| TASK |
Return each line of the listing below, unchanged, and omit the images.

— Start of DATASET SECTION —

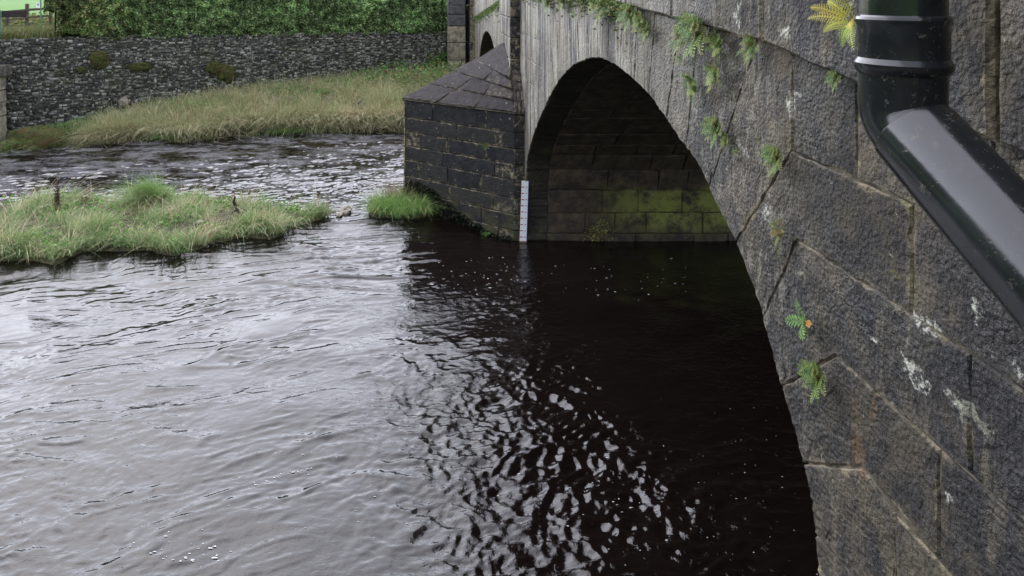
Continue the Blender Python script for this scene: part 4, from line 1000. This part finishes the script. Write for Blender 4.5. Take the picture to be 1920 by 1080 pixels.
def place_fern(x, y, px, k, lab, X=FX, grp=GF):
    s_ = (x - U0) / X; me = tall if k == 'T' else (protos + small)[k]
    o = link('fern', me); Yv, zv = PF(x, y, X); o.location = (X - .04, Yv, zv); sc = px / s_ * 1.75; o.scale = (sc * 1.25, sc * min(1.7, max(1.0, .5 * Yv / X)), sc)
    # the face is seen at a slant, so its Y extent is foreshortened: let the clump keep its width
    o.rotation_euler = (random.uniform(-.3, .3), 0, 0); tag(o, lab, 'fern', grp); return o
for f_ in fern_list: place_fern(*f_)
o = link('fern', fern_mesh('fern', 31, nf=9, pairs=6, lw=.30, col=((.10, .20, .045), (.17, .31, .08), (.07, .13, .03)), lobed=True)); Yv, zv = PF(1524, 604); o.location = (FX - .03, Yv, zv); o.scale = (.115,) * 3
tag(o, 'bright green broad lobed fern with one orange tip on the wall in mid height', 'fern', GF)
p = PF(1541, 607); oo = leaves('orange_leaf', np.array([[FX - .05, p[0], p[1]]] * 2) + rng.normal(0, .004, (2, 3)), .026, np.array([(.45, .24, .05)] * 2), aspect=1.1); oo.parent = o; oo.matrix_parent_inverse = Matrix.LocRotScale(o.location, None, o.scale).inverted()
# large yellow fern beside the collar
def big_fern():
    r = random.Random(5); V = []; Fc = []; C = []
    root = Vector((FX - .06, *PF(1640, 45)))
    tips = [(1520, 14, .30), (1515, 35, .22), (1545, 60, .26), (1580, 88, .20), (1598, 8, .3), (1570, -30, .3), (1600, 92, .3), (1552, 2, .2), (1596, 55, .25)]
    for (x, y, out) in tips:
        Xt = FX - out * .55; tip = P(x, y, F * Xt / (x - U0)); col = r.choice([(.42, .42, .07), (.34, .40, .08), (.50, .42, .06), (.28, .38, .07)])
        mid = (root + tip) / 2 + Vector((-.03, 0, .035)); npair = 15
        def cur(u): return root * (1 - u) ** 2 + mid * 2 * u * (1 - u) + tip * u * u
        for i in range(1, npair + 1):
            u = .16 + .84 * i / npair; p = cur(u); d = (cur(min(u + .03, 1.0)) - cur(u - .03)).normalized(); sd = d.cross(Vector((-.8, -.4, .2))).normalized(); Lw = .034 * (1 - u) ** .7 * min(1, u * 3.2) + .003
            for sg in (-1, 1):
                q = p + sd * sg * Lw + d * Lw * .45
                for m in range(3):    # toothed pinnules
                    a = p.lerp(q, m / 3); b_ = p.lerp(q, (m + .95) / 3); w_ = .0040 * (1 - m / 4); k = len(V); V.extend([a - d * w_ * .6, a.lerp(b_, .5) - d * w_, b_, a + d * w_]); Fc.append((k, k + 1, k + 2, k + 3)); C.extend([col] * 4)
        for i in range(12):
            a, b_ = cur(i / 12), cur((i + 1) / 12); k = len(V); q = Vector((0, .001, .0015)); V.extend([a - q, b_ - q, b_ + q, a + q]); Fc.append((k, k + 1, k + 2, k + 3)); C.extend([(.3, .3, .08)] * 4)
    o = npmesh('fern', np.array([tuple(p) for p in V]), np.array(Fc), M_leaf, None, np.array(C)); tag(o, 'large bright yellow green fern spreading out left of the drainpipe collar', 'fern')
big_fern()
# small plant on cutwater
q = A1 + U * .55; c = P(914, 272, 11.45); o = link('fern', protos[1]); o.location = (c.x - .02, c.y - .02, c.z); o.scale = (.10,) * 3; o.rotation_euler = (0, 0, R(40)); tag(o, 'small green fern growing from a joint on the cutwater face', 'fern', GF)
# growth along the string course above the arch
n = 5200; y = rng.uniform(5.3, 10.9, n); zz_ = np.array([zL(a) for a in y]) + .02 - rng.exponential(.045, n) * (1 + 1.2 * perlin(y * 4, y * 0, 90)); x = FX - .02 - rng.exponential(.03, n)
tag(leaves('ledge_growth', np.stack([x, y, zz_], 1), .032, pal(n, [(.06, .10, .025), (.12, .16, .045), (.20, .18, .08), (.04, .06, .02)], [3, 3, 1.5, 2])), 'green moss and small leaves hanging from the string course over the arch', kind='stuff')
n = 1500; y = rng.uniform(14, 22, n); zz_ = np.array([zL(a) for a in y]) - rng.exponential(.05, n)
tag(leaves('far_ledge_growth', np.stack([FX - .03 - .03 * rng.random(n), y, zz_], 1), .06, pal(n, [(.06, .11, .03), (.13, .17, .05)], [1, 1])), 'thin green growth along the string course over the far arch', kind='stuff')

# pier foot plants inside the arch
n = 260; x = rng.normal(2.72, .10, n); zz_ = np.abs(rng.normal(.12, .09, n)); tag(leaves('pier_weed', np.stack([x, 11.05 - .04 * rng.random(n), zz_ + .02], 1), .03, pal(n, [(.22, .22, .06), (.30, .28, .10)], [1, 1])), 'small yellow green weed at the waterline inside the arch', kind='stuff')

# ------------------------------------------------------------------ foam
def foam():
    V = []; Fc = []; 
    spots = []
    for _ in range(70): spots.append((random.uniform(800, 1300), random.gauss(522, 17), random.uniform(.004, .010)))
    for _ in range(40): spots.append((random.uniform(800, 960), random.uniform(470, 560), random.uniform(.004, .009)))
    for _ in range(50): spots.append((random.gauss(1210, 130), random.gauss(930, 75), random.uniform(.002, .006)))
    for _ in range(34): spots.append((random.gauss(600, 210), random.gauss(900, 70), random.uniform(.002, .005)))
    for _ in range(40): spots.append((random.gauss(340, 60), random.gauss(1035, 18), random.uniform(.003, .009)))
    for _ in range(36): spots.append((random.uniform(0, 800), random.uniform(540, 860), random.uniform(.002, .0045)))
    for _ in range(40): spots.append((random.gauss(1440, 60), random.gauss(880, 120), random.uniform(.002, .0045)))
    for k in range(34): u = k / 34; spots.append((460 + 130 * u + random.gauss(0, 6), 910 - 40 * u + random.gauss(0, 5), random.uniform(.002, .006)))
    for x, y, r_ in spots:
        if y < 455: continue
        X_, Y_ = PG(x, y, 0.02); z_ = float(wave(np.array([X_]), np.array([Y_]))[0]) + .004; r_ *= random.choice((.45, .6, .8, 1.15)); n = 6; b = len(V); el = random.uniform(1, 3.2)
        for k in range(n): th = 2 * math.pi * k / n; rr = r_ * random.uniform(.6, 1.2); V.append((X_ + rr * math.cos(th) * el, Y_ + rr * math.sin(th), z_))
        V.append((X_, Y_, z_ + r_ * .5)); Fc += [(b + k, b + (k + 1) % n, b + n) for k in range(n)]
    tag(mesh('foam_flecks', V, Fc, M_foam), 'white foam flecks drifting on the dark water', kind='stuff')
foam()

— End of DATASET SECTION —

| RESULT OF THIS EXERCISE |
Continue the Blender Python script for this scene: part 4, from line 1000. This part finishes the script. Write for Blender 4.5. Take the picture to be 1920 by 1080 pixels.
def place_fern(x, y, px, k, lab, X=FX, grp=GF):
    s_ = (x - U0) / X; me = tall if k == 'T' else (protos + small)[k]
    o = link('fern', me); Yv, zv = PF(x, y, X); o.location = (X - .04, Yv, zv); sc = px / s_ * 1.75; o.scale = (sc * 1.25, sc * min(1.7, max(1.0, .5 * Yv / X)), sc)
    # the face is seen at a slant, so its Y extent is foreshortened: let the clump keep its width
    o.rotation_euler = (random.uniform(-.3, .3), 0, 0); tag(o, lab, 'fern', grp); return o
for f_ in fern_list: place_fern(*f_)
o = link('fern', fern_mesh('fern', 31, nf=9, pairs=6, lw=.30, col=((.10, .20, .045), (.17, .31, .08), (.07, .13, .03)), lobed=True)); Yv, zv = PF(1524, 604); o.location = (FX - .03, Yv, zv); o.scale = (.115,) * 3
tag(o, 'bright green broad lobed fern with one orange tip on the wall in mid height', 'fern', GF)
p = PF(1541, 607); oo = leaves('orange_leaf', np.array([[FX - .05, p[0], p[1]]] * 2) + rng.normal(0, .004, (2, 3)), .026, np.array([(.45, .24, .05)] * 2), aspect=1.1); oo.parent = o; oo.matrix_parent_inverse = Matrix.LocRotScale(o.location, None, o.scale).inverted()
# large yellow fern beside the collar
def big_fern():
    r = random.Random(5); V = []; Fc = []; C = []
    root = Vector((FX - .06, *PF(1640, 45)))
    tips = [(1520, 14, .30), (1515, 35, .22), (1545, 60, .26), (1580, 88, .20), (1598, 8, .3), (1570, -30, .3), (1600, 92, .3), (1552, 2, .2), (1596, 55, .25)]
    for (x, y, out) in tips:
        Xt = FX - out * .55; tip = P(x, y, F * Xt / (x - U0)); col = r.choice([(.42, .42, .07), (.34, .40, .08), (.50, .42, .06), (.28, .38, .07)])
        mid = (root + tip) / 2 + Vector((-.03, 0, .035)); npair = 15
        def cur(u): return root * (1 - u) ** 2 + mid * 2 * u * (1 - u) + tip * u * u
        for i in range(1, npair + 1):
            u = .16 + .84 * i / npair; p = cur(u); d = (cur(min(u + .03, 1.0)) - cur(u - .03)).normalized(); sd = d.cross(Vector((-.8, -.4, .2))).normalized(); Lw = .034 * (1 - u) ** .7 * min(1, u * 3.2) + .003
            for sg in (-1, 1):
                q = p + sd * sg * Lw + d * Lw * .45
                for m in range(3):    # toothed pinnules
                    a = p.lerp(q, m / 3); b_ = p.lerp(q, (m + .95) / 3); w_ = .0040 * (1 - m / 4); k = len(V); V.extend([a - d * w_ * .6, a.lerp(b_, .5) - d * w_, b_, a + d * w_]); Fc.append((k, k + 1, k + 2, k + 3)); C.extend([col] * 4)
        for i in range(12):
            a, b_ = cur(i / 12), cur((i + 1) / 12); k = len(V); q = Vector((0, .001, .0015)); V.extend([a - q, b_ - q, b_ + q, a + q]); Fc.append((k, k + 1, k + 2, k + 3)); C.extend([(.3, .3, .08)] * 4)
    o = npmesh('fern', np.array([tuple(p) for p in V]), np.array(Fc), M_leaf, None, np.array(C)); tag(o, 'large bright yellow green fern spreading out left of the drainpipe collar', 'fern')
big_fern()
# small plant on cutwater
q = A1 + U * .55; c = P(914, 272, 11.45); o = link('fern', protos[1]); o.location = (c.x - .02, c.y - .02, c.z); o.scale = (.10,) * 3; o.rotation_euler = (0, 0, R(40)); tag(o, 'small green fern growing from a joint on the cutwater face', 'fern', GF)
# growth along the string course above the arch
n = 5200; y = rng.uniform(5.3, 10.9, n); zz_ = np.array([zL(a) for a in y]) + .02 - rng.exponential(.045, n) * (1 + 1.2 * perlin(y * 4, y * 0, 90)); x = FX - .02 - rng.exponential(.03, n)
tag(leaves('ledge_growth', np.stack([x, y, zz_], 1), .032, pal(n, [(.06, .10, .025), (.12, .16, .045), (.20, .18, .08), (.04, .06, .02)], [3, 3, 1.5, 2])), 'green moss and small leaves hanging from the string course over the arch', kind='stuff')
n = 1500; y = rng.uniform(14, 22, n); zz_ = np.array([zL(a) for a in y]) - rng.exponential(.05, n)
tag(leaves('far_ledge_growth', np.stack([FX - .03 - .03 * rng.random(n), y, zz_], 1), .06, pal(n, [(.06, .11, .03), (.13, .17, .05)], [1, 1])), 'thin green growth along the string course over the far arch', kind='stuff')

# pier foot plants inside the arch
n = 260; x = rng.normal(2.72, .10, n); zz_ = np.abs(rng.normal(.12, .09, n)); tag(leaves('pier_weed', np.stack([x, 11.05 - .04 * rng.random(n), zz_ + .02], 1), .03, pal(n, [(.22, .22, .06), (.30, .28, .10)], [1, 1])), 'small yellow green weed at the waterline inside the arch', kind='stuff')

# ------------------------------------------------------------------ foam
def foam():
    V = []; Fc = []; 
    spots = []
    for _ in range(70): spots.append((random.uniform(800, 1300), random.gauss(522, 17), random.uniform(.004, .010)))
    for _ in range(40): spots.append((random.uniform(800, 960), random.uniform(470, 560), random.uniform(.004, .009)))
    for _ in range(50): spots.append((random.gauss(1210, 130), random.gauss(930, 75), random.uniform(.002, .006)))
    for _ in range(34): spots.append((random.gauss(600, 210), random.gauss(900, 70), random.uniform(.002, .005)))
    for _ in range(40): spots.append((random.gauss(340, 60), random.gauss(1035, 18), random.uniform(.003, .009)))
    for _ in range(36): spots.append((random.uniform(0, 800), random.uniform(540, 860), random.uniform(.002, .0045)))
    for _ in range(40): spots.append((random.gauss(1440, 60), random.gauss(880, 120), random.uniform(.002, .0045)))
    for k in range(34): u = k / 34; spots.append((460 + 130 * u + random.gauss(0, 6), 910 - 40 * u + random.gauss(0, 5), random.uniform(.002, .006)))
    for x, y, r_ in spots:
        if y < 455: continue
        X_, Y_ = PG(x, y, 0.02); z_ = float(wave(np.array([X_]), np.array([Y_]))[0]) + .004; r_ *= random.choice((.45, .6, .8, 1.15)); n = 6; b = len(V); el = random.uniform(1, 3.2)
        for k in range(n): th = 2 * math.pi * k / n; rr = r_ * random.uniform(.6, 1.2); V.append((X_ + rr * math.cos(th) * el, Y_ + rr * math.sin(th), z_))
        V.append((X_, Y_, z_ + r_ * .5)); Fc += [(b + k, b + (k + 1) % n, b + n) for k in range(n)]
    tag(mesh('foam_flecks', V, Fc, M_foam), 'white foam flecks drifting on the dark water', kind='stuff')
foam()